I want to prove that those inequalities are true for $a, b ∈ R$: $$ |a + b| ≤ |a| + |b| $$ $$ ||a| − |b|| ≤ |a − b| $$ $$ |a − b| ≤ |a − c| + |c − b| $$
Now I can see that they are true, and I could argue it with words, but how would you prove it on paper using mathematic notation?
Here's a hint:
$$|x|=x$$$$x\ge0$$$$|y|=-y$$$$y<0$$
Try using that. Treat every case for $x$, the stuff inside the absolute values, individually until you find the answer.

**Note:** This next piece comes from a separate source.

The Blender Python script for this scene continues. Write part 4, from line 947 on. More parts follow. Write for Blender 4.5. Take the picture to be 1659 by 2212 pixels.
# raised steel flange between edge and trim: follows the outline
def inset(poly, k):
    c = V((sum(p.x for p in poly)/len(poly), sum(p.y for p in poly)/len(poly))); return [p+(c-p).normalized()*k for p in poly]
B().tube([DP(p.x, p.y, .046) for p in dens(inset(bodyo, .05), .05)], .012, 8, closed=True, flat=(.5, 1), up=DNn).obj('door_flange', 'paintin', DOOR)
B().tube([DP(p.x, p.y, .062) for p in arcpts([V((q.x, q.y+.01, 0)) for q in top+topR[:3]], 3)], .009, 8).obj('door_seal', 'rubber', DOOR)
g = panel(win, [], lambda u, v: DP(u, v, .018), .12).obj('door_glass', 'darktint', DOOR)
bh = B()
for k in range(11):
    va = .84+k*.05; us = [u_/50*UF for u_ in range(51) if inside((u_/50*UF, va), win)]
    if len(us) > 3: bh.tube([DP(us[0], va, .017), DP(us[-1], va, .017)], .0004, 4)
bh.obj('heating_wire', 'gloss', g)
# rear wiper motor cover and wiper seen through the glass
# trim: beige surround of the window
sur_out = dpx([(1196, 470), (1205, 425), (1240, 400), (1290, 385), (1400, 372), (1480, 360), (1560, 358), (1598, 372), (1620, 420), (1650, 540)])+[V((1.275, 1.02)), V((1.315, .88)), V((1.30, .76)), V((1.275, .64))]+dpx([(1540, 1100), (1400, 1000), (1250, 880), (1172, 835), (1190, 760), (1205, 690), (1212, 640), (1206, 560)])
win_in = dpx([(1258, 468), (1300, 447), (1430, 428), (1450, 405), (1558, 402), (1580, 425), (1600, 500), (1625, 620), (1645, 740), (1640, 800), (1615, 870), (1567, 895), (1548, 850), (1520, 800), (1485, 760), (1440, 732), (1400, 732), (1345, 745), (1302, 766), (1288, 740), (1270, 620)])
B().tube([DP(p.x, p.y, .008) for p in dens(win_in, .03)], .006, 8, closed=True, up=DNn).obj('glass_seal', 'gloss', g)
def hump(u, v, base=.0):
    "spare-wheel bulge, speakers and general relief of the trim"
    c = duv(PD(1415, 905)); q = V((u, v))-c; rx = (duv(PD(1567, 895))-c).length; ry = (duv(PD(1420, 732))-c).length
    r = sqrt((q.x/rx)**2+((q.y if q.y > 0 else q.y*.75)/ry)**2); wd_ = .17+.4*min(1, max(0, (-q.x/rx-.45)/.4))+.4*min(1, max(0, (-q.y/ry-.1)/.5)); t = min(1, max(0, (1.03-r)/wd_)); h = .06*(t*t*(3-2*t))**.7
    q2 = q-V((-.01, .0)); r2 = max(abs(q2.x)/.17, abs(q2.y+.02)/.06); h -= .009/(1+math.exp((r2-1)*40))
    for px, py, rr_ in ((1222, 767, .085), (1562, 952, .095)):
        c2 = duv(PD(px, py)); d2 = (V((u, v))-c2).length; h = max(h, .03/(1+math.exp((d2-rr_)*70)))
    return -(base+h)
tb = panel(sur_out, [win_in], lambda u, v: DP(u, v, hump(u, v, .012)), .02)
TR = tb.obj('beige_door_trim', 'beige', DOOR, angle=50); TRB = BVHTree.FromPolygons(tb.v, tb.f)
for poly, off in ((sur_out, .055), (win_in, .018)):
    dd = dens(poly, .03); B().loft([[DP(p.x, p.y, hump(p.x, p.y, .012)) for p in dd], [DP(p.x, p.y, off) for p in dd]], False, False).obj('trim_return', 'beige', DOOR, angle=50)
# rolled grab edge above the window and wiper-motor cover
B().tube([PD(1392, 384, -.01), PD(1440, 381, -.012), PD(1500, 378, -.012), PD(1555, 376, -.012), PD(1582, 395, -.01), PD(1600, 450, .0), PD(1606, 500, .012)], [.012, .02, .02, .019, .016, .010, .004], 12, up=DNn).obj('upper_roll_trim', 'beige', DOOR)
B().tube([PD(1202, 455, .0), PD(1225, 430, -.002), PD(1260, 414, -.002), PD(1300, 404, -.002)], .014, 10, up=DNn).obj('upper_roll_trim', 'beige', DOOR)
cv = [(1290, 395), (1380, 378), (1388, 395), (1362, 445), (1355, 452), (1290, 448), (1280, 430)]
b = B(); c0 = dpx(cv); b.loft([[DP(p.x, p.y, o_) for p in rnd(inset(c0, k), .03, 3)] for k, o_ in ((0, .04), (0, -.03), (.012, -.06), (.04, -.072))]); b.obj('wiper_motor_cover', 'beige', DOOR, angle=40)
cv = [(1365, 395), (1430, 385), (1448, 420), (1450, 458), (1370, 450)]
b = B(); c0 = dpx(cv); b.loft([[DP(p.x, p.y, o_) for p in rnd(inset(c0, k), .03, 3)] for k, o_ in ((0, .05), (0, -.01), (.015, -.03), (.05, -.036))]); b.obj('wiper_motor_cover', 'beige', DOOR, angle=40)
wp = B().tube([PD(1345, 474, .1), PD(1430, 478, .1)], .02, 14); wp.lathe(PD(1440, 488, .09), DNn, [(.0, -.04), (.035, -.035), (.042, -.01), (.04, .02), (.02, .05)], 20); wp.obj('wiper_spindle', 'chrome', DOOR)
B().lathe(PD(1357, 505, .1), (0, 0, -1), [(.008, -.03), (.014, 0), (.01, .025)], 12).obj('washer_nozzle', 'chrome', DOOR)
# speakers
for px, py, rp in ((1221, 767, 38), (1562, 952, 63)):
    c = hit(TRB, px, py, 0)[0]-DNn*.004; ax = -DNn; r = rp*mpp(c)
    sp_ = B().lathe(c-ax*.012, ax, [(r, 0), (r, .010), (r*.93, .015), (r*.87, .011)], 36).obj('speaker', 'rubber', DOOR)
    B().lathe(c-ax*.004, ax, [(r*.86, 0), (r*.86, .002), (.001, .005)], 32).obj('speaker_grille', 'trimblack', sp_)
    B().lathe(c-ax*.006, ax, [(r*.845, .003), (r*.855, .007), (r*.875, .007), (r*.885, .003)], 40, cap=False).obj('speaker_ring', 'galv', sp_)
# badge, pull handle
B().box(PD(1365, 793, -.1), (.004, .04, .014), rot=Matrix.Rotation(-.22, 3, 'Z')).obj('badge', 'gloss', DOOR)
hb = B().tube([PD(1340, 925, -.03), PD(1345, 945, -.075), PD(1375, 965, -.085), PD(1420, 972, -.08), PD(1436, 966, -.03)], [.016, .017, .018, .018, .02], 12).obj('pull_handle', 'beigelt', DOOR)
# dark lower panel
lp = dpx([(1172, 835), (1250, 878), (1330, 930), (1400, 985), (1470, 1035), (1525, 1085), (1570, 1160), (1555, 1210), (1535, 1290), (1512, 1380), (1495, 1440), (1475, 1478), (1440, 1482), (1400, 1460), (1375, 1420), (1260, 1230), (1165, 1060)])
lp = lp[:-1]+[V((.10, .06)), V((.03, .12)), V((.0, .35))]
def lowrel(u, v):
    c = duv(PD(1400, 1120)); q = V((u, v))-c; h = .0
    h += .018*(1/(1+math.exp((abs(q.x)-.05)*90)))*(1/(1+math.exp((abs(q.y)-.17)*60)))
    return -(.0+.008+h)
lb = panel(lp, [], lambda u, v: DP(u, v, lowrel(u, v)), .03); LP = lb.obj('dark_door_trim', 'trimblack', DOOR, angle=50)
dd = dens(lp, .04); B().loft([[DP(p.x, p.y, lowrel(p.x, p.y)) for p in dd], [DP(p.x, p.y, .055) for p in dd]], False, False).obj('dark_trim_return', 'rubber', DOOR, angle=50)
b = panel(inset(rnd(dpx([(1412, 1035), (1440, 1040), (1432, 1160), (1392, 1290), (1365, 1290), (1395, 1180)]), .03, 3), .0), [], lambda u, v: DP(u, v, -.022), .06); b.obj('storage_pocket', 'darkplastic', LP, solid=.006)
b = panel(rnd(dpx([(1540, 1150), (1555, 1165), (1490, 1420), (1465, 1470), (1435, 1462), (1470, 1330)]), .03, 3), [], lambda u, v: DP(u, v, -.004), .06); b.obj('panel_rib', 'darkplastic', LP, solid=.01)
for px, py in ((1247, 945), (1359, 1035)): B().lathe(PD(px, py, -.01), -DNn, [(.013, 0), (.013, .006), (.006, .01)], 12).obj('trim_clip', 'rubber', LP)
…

An idea, noted in the comments by N. F. Taussig, is as follows:
$$|a|=+\sqrt{a^2}$$
So we have the following (easiest to use an equal sign):
$$\sqrt{(a+b)^2}=|a+b|=\sqrt{a^2}+\sqrt{b^2}$$
$$(a+b)^2=(\sqrt{a^2}+\sqrt{b^2})^2$$
$$a^2+2ab+b^2=a^2+2\sqrt{a^2b^2}+b^2$$
$$2ab=2\sqrt{a^2b^2}$$
We have the following scenarios, $a,b\ge0$, then we have:
$$2ab=2ab$$
If we have $a,b<0$, then we have:
$$2(-a)(-b)=2ab$$
If we have $a$ or $b$ $<0$, then we have:
$$2(-a)b=2a(-b)<0<2\sqrt{a^2(-b)^2}=2\sqrt{(-a)^2b^2}=2\sqrt{a^2b^2}=2ab$$
Using the $<0<$ in the middle helps define what is happening.
The same would have happened if had used the definition $|x|=x,x\ge0$ and $|x|=-x,x<0$.
Essentially, instead of proving it with words, we break it in to different scenarios describing when the values will be positive or negative by simply using $x\ge0$ or $x<0$.